Più problematica la questione delle coppie omosessuali. A questo proposito Piva e Geraci hanno proposto un parallelo con le coppie divorziate in seconda unione, secondo quanto spiegato nel capitolo VIII di Amoris Laetitia che affronta la questione in modo inclusivo. «Se anche per le persone omosessuali vale l’obiettivo di accogliere, discernere e integrare, perché non estendere anche a loro gli stessi criteri pastorali dell’Esortazione postsinodale?».
Il Tema del corso
La proposta del cardinale Zuppi al Corso per operatori con persone omosessuali: sono periferia esistenziale Il cardinale Semeraro: invece di accoglierli troppo spesso rendiamo più̀ pesante questa complessità̀. Al Corso di formazione anche l’intervento di don Gianluca Carrega (Torino): «Queste persone chiedono di essere accompagnate e formate. È ora di uscire da una pastorale di nicchia»

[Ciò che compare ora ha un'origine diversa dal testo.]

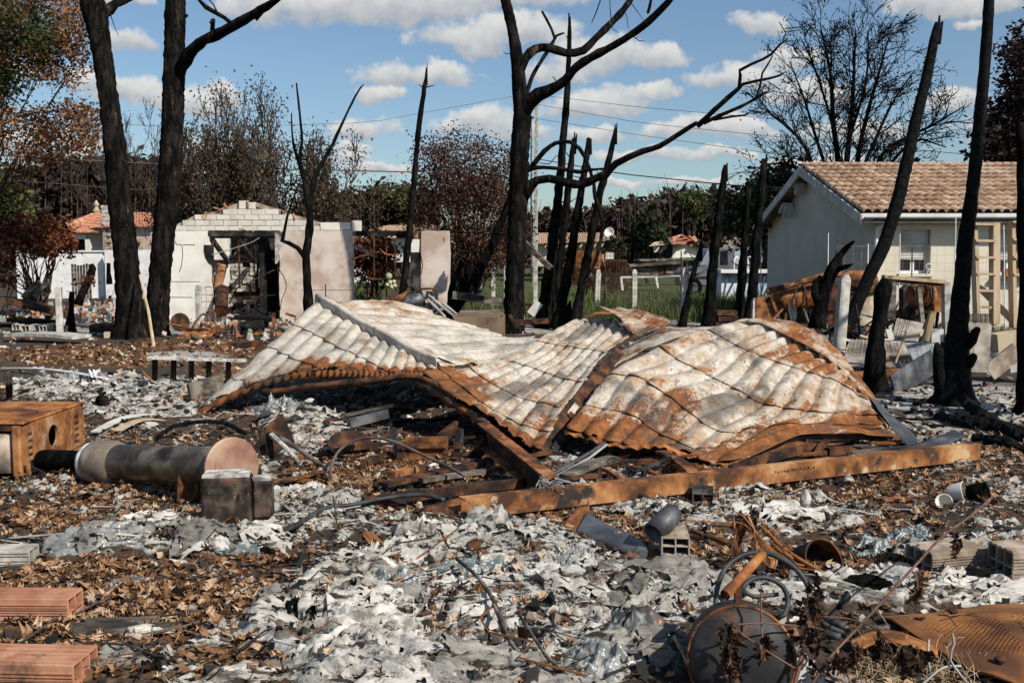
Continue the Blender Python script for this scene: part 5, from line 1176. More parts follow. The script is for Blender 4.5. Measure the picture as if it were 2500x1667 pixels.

Il Vescovo Russo: segno del volto materno della Chiesa
Al Corso di formazione per accompagnatori spirituali e operatori pastorali per gruppi e persone omosessuali è arrivato anche il messaggio del vescovo Stefano Russo, segretario generale della Cei che, rivolgendosi a padre Pino Piva, organizzatore dell’evento, ringrazia per l’impegno profuso «segno di quel volto materno della Chiesa a tutti caro» e auspica in un prossimo incontro di «condividere quanto di prezioso state facendo». Nei mesi scorsi agli operatori pastorali impegnati con persone e gruppi omosessuali si era rivolto anche il presidente della Cei, cardinale Gualtiero Bassetti, con una lettera riservata in cui esprime grande vicinanza e condivisione per le persone impegnate in questo apostolato, assicurando gli aiuti necessari per questi itinerari di integrazione ecclesiale.
Il Corso concluso nei giorni scorsi fa parte di un progetto che ha già visto un modulo di approfondimento teologico svoltosi a febbraio con gli interventi di Damiano Migliorini, don Stefano Guarinelli, Chiara D’Urbano e padre Giovanni Salonia. Mentre a giugno il modulo proposto ha approfondito gli aspetti teologici con don Aristide Fumagalli, Cristina Simonelli, don Basilio Petrà e don Gianluca Carrega.